» **YOUR INSTRUCTIONS**
Would you output the whole listing below, exactly as it reads?

» **DATA PROVIDED**
####################
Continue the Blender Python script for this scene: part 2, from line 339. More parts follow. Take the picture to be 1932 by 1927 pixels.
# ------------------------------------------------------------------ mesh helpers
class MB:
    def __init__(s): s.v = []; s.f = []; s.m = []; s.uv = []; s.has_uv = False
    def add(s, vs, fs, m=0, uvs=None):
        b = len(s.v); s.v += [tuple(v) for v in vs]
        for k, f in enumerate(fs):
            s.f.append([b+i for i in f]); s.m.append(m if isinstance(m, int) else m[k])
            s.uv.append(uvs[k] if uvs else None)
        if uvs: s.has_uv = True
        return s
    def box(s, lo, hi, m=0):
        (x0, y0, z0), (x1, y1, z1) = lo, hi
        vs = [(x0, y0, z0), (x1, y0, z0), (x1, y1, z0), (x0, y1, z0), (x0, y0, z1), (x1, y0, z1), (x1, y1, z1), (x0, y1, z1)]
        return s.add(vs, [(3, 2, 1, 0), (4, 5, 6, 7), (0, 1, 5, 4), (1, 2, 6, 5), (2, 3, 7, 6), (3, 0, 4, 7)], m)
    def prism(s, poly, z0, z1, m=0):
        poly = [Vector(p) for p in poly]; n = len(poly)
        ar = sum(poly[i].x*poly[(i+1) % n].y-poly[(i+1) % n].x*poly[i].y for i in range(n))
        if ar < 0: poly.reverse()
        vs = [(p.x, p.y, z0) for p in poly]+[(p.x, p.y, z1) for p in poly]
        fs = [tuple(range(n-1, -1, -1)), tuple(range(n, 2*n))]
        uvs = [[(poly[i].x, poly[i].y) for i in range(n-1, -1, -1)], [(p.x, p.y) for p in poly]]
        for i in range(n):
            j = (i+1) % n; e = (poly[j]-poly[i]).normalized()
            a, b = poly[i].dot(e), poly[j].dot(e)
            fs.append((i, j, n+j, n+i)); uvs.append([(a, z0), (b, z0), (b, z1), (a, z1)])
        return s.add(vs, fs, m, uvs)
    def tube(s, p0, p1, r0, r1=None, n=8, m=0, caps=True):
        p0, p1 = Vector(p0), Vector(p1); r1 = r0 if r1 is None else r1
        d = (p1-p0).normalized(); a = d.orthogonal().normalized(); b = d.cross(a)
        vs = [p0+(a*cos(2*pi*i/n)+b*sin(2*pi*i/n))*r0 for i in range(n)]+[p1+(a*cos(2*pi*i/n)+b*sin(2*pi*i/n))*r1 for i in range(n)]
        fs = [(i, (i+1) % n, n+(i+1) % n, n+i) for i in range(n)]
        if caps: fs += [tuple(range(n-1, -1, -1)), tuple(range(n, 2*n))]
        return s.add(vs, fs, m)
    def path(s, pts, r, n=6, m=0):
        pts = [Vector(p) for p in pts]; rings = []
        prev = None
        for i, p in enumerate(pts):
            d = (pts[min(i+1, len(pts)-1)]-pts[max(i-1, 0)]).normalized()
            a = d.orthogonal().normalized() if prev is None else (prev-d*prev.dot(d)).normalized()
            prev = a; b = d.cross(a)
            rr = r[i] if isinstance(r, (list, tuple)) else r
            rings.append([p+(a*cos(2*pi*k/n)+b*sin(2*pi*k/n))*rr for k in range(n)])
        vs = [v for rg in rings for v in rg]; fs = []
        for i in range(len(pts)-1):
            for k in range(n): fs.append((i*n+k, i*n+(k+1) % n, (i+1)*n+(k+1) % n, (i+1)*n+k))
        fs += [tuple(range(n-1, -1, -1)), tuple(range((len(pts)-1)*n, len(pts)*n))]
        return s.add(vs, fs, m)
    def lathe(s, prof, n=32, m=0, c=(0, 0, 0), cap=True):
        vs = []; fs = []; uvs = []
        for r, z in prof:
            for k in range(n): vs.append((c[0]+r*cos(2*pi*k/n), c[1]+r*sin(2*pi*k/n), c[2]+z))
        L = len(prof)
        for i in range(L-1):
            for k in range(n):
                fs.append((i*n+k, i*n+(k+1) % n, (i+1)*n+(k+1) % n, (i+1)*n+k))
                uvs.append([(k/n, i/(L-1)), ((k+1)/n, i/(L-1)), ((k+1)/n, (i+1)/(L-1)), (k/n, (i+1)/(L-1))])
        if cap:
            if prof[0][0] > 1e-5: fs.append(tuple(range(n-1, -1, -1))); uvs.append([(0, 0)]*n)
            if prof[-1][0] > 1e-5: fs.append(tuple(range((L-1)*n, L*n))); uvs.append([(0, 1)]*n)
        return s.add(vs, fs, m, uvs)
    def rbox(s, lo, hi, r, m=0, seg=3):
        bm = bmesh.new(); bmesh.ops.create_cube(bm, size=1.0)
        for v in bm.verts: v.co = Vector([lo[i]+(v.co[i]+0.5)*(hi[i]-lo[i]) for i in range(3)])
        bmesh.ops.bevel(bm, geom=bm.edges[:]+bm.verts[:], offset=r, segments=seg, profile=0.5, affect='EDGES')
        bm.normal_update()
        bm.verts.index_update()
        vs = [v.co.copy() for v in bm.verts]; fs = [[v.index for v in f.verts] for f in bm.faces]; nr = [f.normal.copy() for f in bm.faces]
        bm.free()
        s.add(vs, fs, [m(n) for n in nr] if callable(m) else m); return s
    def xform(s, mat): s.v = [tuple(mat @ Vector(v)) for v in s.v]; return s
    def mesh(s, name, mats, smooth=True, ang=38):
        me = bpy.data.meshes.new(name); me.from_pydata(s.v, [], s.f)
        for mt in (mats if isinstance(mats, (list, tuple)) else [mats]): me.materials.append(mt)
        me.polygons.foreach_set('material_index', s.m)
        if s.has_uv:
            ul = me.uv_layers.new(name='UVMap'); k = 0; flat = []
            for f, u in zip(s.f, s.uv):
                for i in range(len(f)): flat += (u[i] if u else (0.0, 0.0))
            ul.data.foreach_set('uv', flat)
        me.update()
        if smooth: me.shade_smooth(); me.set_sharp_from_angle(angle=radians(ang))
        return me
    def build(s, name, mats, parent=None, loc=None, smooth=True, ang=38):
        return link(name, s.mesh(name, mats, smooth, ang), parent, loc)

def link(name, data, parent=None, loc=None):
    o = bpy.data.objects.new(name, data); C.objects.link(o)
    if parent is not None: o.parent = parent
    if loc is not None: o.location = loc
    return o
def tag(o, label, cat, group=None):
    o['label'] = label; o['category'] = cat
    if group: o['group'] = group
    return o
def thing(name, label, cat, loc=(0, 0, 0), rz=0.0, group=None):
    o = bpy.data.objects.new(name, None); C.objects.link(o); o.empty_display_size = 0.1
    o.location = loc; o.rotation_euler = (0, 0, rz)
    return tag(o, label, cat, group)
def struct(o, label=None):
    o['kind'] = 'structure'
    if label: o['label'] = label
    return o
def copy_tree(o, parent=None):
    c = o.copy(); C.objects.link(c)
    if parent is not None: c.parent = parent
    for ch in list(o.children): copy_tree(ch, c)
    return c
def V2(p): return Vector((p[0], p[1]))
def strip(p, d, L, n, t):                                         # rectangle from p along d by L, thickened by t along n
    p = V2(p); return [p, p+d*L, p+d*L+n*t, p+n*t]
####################
» **ANSWER TO THIS PROBLEM**
Continue the Blender Python script for this scene: part 2, from line 339. More parts follow. Take the picture to be 1932 by 1927 pixels.
# ------------------------------------------------------------------ mesh helpers
class MB:
    def __init__(s): s.v = []; s.f = []; s.m = []; s.uv = []; s.has_uv = False
    def add(s, vs, fs, m=0, uvs=None):
        b = len(s.v); s.v += [tuple(v) for v in vs]
        for k, f in enumerate(fs):
            s.f.append([b+i for i in f]); s.m.append(m if isinstance(m, int) else m[k])
            s.uv.append(uvs[k] if uvs else None)
        if uvs: s.has_uv = True
        return s
    def box(s, lo, hi, m=0):
        (x0, y0, z0), (x1, y1, z1) = lo, hi
        vs = [(x0, y0, z0), (x1, y0, z0), (x1, y1, z0), (x0, y1, z0), (x0, y0, z1), (x1, y0, z1), (x1, y1, z1), (x0, y1, z1)]
        return s.add(vs, [(3, 2, 1, 0), (4, 5, 6, 7), (0, 1, 5, 4), (1, 2, 6, 5), (2, 3, 7, 6), (3, 0, 4, 7)], m)
    def prism(s, poly, z0, z1, m=0):
        poly = [Vector(p) for p in poly]; n = len(poly)
        ar = sum(poly[i].x*poly[(i+1) % n].y-poly[(i+1) % n].x*poly[i].y for i in range(n))
        if ar < 0: poly.reverse()
        vs = [(p.x, p.y, z0) for p in poly]+[(p.x, p.y, z1) for p in poly]
        fs = [tuple(range(n-1, -1, -1)), tuple(range(n, 2*n))]
        uvs = [[(poly[i].x, poly[i].y) for i in range(n-1, -1, -1)], [(p.x, p.y) for p in poly]]
        for i in range(n):
            j = (i+1) % n; e = (poly[j]-poly[i]).normalized()
            a, b = poly[i].dot(e), poly[j].dot(e)
            fs.append((i, j, n+j, n+i)); uvs.append([(a, z0), (b, z0), (b, z1), (a, z1)])
        return s.add(vs, fs, m, uvs)
    def tube(s, p0, p1, r0, r1=None, n=8, m=0, caps=True):
        p0, p1 = Vector(p0), Vector(p1); r1 = r0 if r1 is None else r1
        d = (p1-p0).normalized(); a = d.orthogonal().normalized(); b = d.cross(a)
        vs = [p0+(a*cos(2*pi*i/n)+b*sin(2*pi*i/n))*r0 for i in range(n)]+[p1+(a*cos(2*pi*i/n)+b*sin(2*pi*i/n))*r1 for i in range(n)]
        fs = [(i, (i+1) % n, n+(i+1) % n, n+i) for i in range(n)]
        if caps: fs += [tuple(range(n-1, -1, -1)), tuple(range(n, 2*n))]
        return s.add(vs, fs, m)
    def path(s, pts, r, n=6, m=0):
        pts = [Vector(p) for p in pts]; rings = []
        prev = None
        for i, p in enumerate(pts):
            d = (pts[min(i+1, len(pts)-1)]-pts[max(i-1, 0)]).normalized()
            a = d.orthogonal().normalized() if prev is None else (prev-d*prev.dot(d)).normalized()
            prev = a; b = d.cross(a)
            rr = r[i] if isinstance(r, (list, tuple)) else r
            rings.append([p+(a*cos(2*pi*k/n)+b*sin(2*pi*k/n))*rr for k in range(n)])
        vs = [v for rg in rings for v in rg]; fs = []
        for i in range(len(pts)-1):
            for k in range(n): fs.append((i*n+k, i*n+(k+1) % n, (i+1)*n+(k+1) % n, (i+1)*n+k))
        fs += [tuple(range(n-1, -1, -1)), tuple(range((len(pts)-1)*n, len(pts)*n))]
        return s.add(vs, fs, m)
    def lathe(s, prof, n=32, m=0, c=(0, 0, 0), cap=True):
        vs = []; fs = []; uvs = []
        for r, z in prof:
            for k in range(n): vs.append((c[0]+r*cos(2*pi*k/n), c[1]+r*sin(2*pi*k/n), c[2]+z))
        L = len(prof)
        for i in range(L-1):
            for k in range(n):
                fs.append((i*n+k, i*n+(k+1) % n, (i+1)*n+(k+1) % n, (i+1)*n+k))
                uvs.append([(k/n, i/(L-1)), ((k+1)/n, i/(L-1)), ((k+1)/n, (i+1)/(L-1)), (k/n, (i+1)/(L-1))])
        if cap:
            if prof[0][0] > 1e-5: fs.append(tuple(range(n-1, -1, -1))); uvs.append([(0, 0)]*n)
            if prof[-1][0] > 1e-5: fs.append(tuple(range((L-1)*n, L*n))); uvs.append([(0, 1)]*n)
        return s.add(vs, fs, m, uvs)
    def rbox(s, lo, hi, r, m=0, seg=3):
        bm = bmesh.new(); bmesh.ops.create_cube(bm, size=1.0)
        for v in bm.verts: v.co = Vector([lo[i]+(v.co[i]+0.5)*(hi[i]-lo[i]) for i in range(3)])
        bmesh.ops.bevel(bm, geom=bm.edges[:]+bm.verts[:], offset=r, segments=seg, profile=0.5, affect='EDGES')
        bm.normal_update()
        bm.verts.index_update()
        vs = [v.co.copy() for v in bm.verts]; fs = [[v.index for v in f.verts] for f in bm.faces]; nr = [f.normal.copy() for f in bm.faces]
        bm.free()
        s.add(vs, fs, [m(n) for n in nr] if callable(m) else m); return s
    def xform(s, mat): s.v = [tuple(mat @ Vector(v)) for v in s.v]; return s
    def mesh(s, name, mats, smooth=True, ang=38):
        me = bpy.data.meshes.new(name); me.from_pydata(s.v, [], s.f)
        for mt in (mats if isinstance(mats, (list, tuple)) else [mats]): me.materials.append(mt)
        me.polygons.foreach_set('material_index', s.m)
        if s.has_uv:
            ul = me.uv_layers.new(name='UVMap'); k = 0; flat = []
            for f, u in zip(s.f, s.uv):
                for i in range(len(f)): flat += (u[i] if u else (0.0, 0.0))
            ul.data.foreach_set('uv', flat)
        me.update()
        if smooth: me.shade_smooth(); me.set_sharp_from_angle(angle=radians(ang))
        return me
    def build(s, name, mats, parent=None, loc=None, smooth=True, ang=38):
        return link(name, s.mesh(name, mats, smooth, ang), parent, loc)

def link(name, data, parent=None, loc=None):
    o = bpy.data.objects.new(name, data); C.objects.link(o)
    if parent is not None: o.parent = parent
    if loc is not None: o.location = loc
    return o
def tag(o, label, cat, group=None):
    o['label'] = label; o['category'] = cat
    if group: o['group'] = group
    return o
def thing(name, label, cat, loc=(0, 0, 0), rz=0.0, group=None):
    o = bpy.data.objects.new(name, None); C.objects.link(o); o.empty_display_size = 0.1
    o.location = loc; o.rotation_euler = (0, 0, rz)
    return tag(o, label, cat, group)
def struct(o, label=None):
    o['kind'] = 'structure'
    if label: o['label'] = label
    return o
def copy_tree(o, parent=None):
    c = o.copy(); C.objects.link(c)
    if parent is not None: c.parent = parent
    for ch in list(o.children): copy_tree(ch, c)
    return c
def V2(p): return Vector((p[0], p[1]))
def strip(p, d, L, n, t):                                         # rectangle from p along d by L, thickened by t along n
    p = V2(p); return [p, p+d*L, p+d*L+n*t, p+n*t]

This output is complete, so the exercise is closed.